“2001: a Space Odyssey” Special Effect


I must have first watched 2001 over 30 years ago and it struck me as a masterpiece of story, special effects and musical score. It is not everybody’s cup of tea but an Internet site still puts it in the top 100 films of all time. By today’s standards the computer images supplied by IBM are not so great, but in their day they were striking. The film is arguably Stanley Kubrick at his best.

There are several sections of the film where the actors are seen to defy gravity. I chose to re-create the section where Bowman and Poole walk toward a revolving airlock and enter it while apparently starting to revolve themselves. The PAL DVD time index for this is 1:08 and for Blu-ray or NTSC DVD it is 1:11. Old versions of the film may be different due to edits of the opening score. Interestingly over 40 years later Inception used a similar special effect.


First of all was to work out how it was done. The actors cannot be defying gravity so initially they must be in a stationary tube with the far tube rotating. When they enter the far tube it must become stationary so the closer tube must start rotating in the opposite direction to keep continuity of movement. But we never see this tube moving so the camera must be mounted to the tube. I found an article on the Internet that verified this.

To keep the relative motion I used just one motor and a differential to each of the rotating cylinders. Differentials distribute an input drive to two outputs allowing varying speeds for each but the sum of the speeds is always the same.


This presented no serious problems but care was needed.

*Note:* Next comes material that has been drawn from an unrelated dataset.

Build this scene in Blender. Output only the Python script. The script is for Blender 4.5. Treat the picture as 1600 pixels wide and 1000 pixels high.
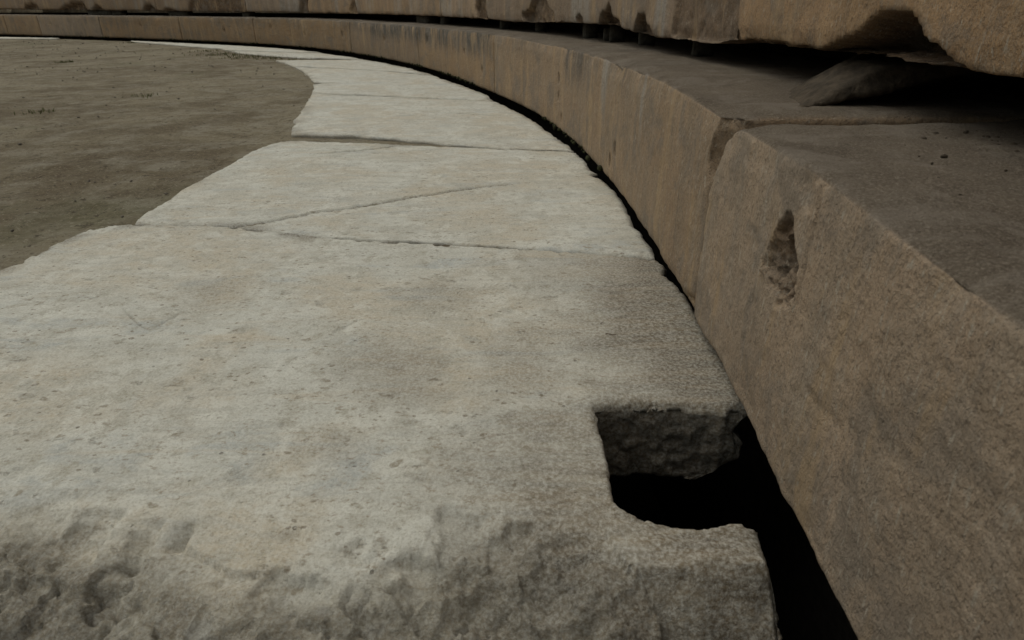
import bpy, bmesh, math, json
import numpy as np
from mathutils import Vector
from mathutils.geometry import delaunay_2d_cdt

for o in list(bpy.data.objects): bpy.data.objects.remove(o)
scene = bpy.context.scene

# ------------------------------------------------------------- camera
cam_d = bpy.data.cameras.new('camera'); cam = bpy.data.objects.new('camera', cam_d)
scene.collection.objects.link(cam); scene.camera = cam
cam_d.sensor_width = 36.0; cam_d.lens = 36.0 * 1000 / 1600
cam_d.clip_start = 0.01; cam_d.clip_end = 3000
PITCH, ROLL = 0.463, -0.009
cam.location = (0, 0, 0.65)
cam.rotation_mode = 'QUATERNION'
from mathutils import Matrix
cam.rotation_quaternion = (Matrix.Rotation(math.pi/2 - PITCH, 3, 'X') @ Matrix.Rotation(ROLL, 3, 'Z')).to_quaternion()
cam_d.dof.use_dof = True; cam_d.dof.focus_distance = 1.7; cam_d.dof.aperture_fstop = 11

# ------------------------------------------------------------- world, sun, exposure
SUN_EL, SUN_AZ = math.radians(64), math.radians(-62)      # azimuth from +Y towards +X
world = bpy.data.worlds.new("World"); scene.world = world; world.use_nodes = True
wn = world.node_tree.nodes; wl = world.node_tree.links; wn.clear()
sky = wn.new('ShaderNodeTexSky'); sky.sky_type = 'NISHITA'; sky.sun_disc = False
sky.sun_elevation = SUN_EL; sky.sun_rotation = SUN_AZ
sky.air_density = 1.2; sky.dust_density = 5.0; sky.ozone_density = 1.0
hs = wn.new('ShaderNodeHueSaturation'); hs.inputs['Saturation'].default_value = 0.30
tn = wn.new('ShaderNodeMix'); tn.data_type = 'RGBA'; tn.blend_type = 'MULTIPLY'; tn.inputs[0].default_value = 1
tn.inputs[7].default_value = (0.98, 1.0, 0.89, 1)
bg = wn.new('ShaderNodeBackground'); bg.inputs['Strength'].default_value = 0.09
wo = wn.new('ShaderNodeOutputWorld')
wl.new(sky.outputs[0], hs.inputs['Color']); wl.new(hs.outputs[0], tn.inputs[6]); wl.new(tn.outputs[2], bg.inputs['Color']); wl.new(bg.outputs[0], wo.inputs[0])
sun_d = bpy.data.lights.new('sun', 'SUN'); sun = bpy.data.objects.new('sun', sun_d); scene.collection.objects.link(sun)
sun_d.energy = 1.15; sun_d.angle = math.radians(80); sun_d.color = (1.0, 0.97, 0.92)
sdir = Vector((math.sin(SUN_AZ)*math.cos(SUN_EL), math.cos(SUN_AZ)*math.cos(SUN_EL), math.sin(SUN_EL)))
sun.rotation_mode = 'QUATERNION'; sun.rotation_quaternion = sdir.to_track_quat('Z', 'Y')
scene.view_settings.view_transform = 'Standard'; scene.view_settings.look = 'None'
scene.view_settings.exposure = -0.46; scene.view_settings.gamma = 1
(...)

  1. No stray light can enter the mechanism because when the tubes change speed, the light patterns coming in will also change. Therefore all holes must be bolted up. This required almost 800 washers for finish protection using almost my entire supply.
  2. The main figure (for ease of operation I chose only one), needs to be pulled along the tunnel and the only place this can be done is from the centre of the far tube. The man has a threaded boss on him which is loosely attached to an 11 ½” screwed rod. The screwed rod passes through a socket coupling forming the centre of the far tube. The socket coupling is held in place by two rods with four collars on the rods. When the figure gets to the exit hatch the screwed rod is twisted to detach him.
  3. Tube turning is quite simple. The far tube has a stop which stops it from turning when the exit hatch is at the bottom. The other tube is kept motionless by my hand until the far tube is nearing its stop.
  4. The area is a bit dull so a light is mounted near the camera with power through a commutator.


  1. The screwed rod is pushed through the socket coupling and connected to the man who is placed in near the camera.
  2. The near tube is positioned with camera in normal shooting position. The far tube is positioned about a ¼ of a turn after the stop.
  3. With hand on the near tube the motor is started. The man is slowly pulled to the far tube. Once the stop is approached, the hand is taken off the nearer tube and the man is pulled into the far tube. Slowly pull him above the closed exit hatch.
  4. Open the hatch from the outside and twist the screwed rod to release the man while holding his legs. Slowly pull the man out. The man’s legs are slightly extendible so it is not possible to see my fingers gripping the legs.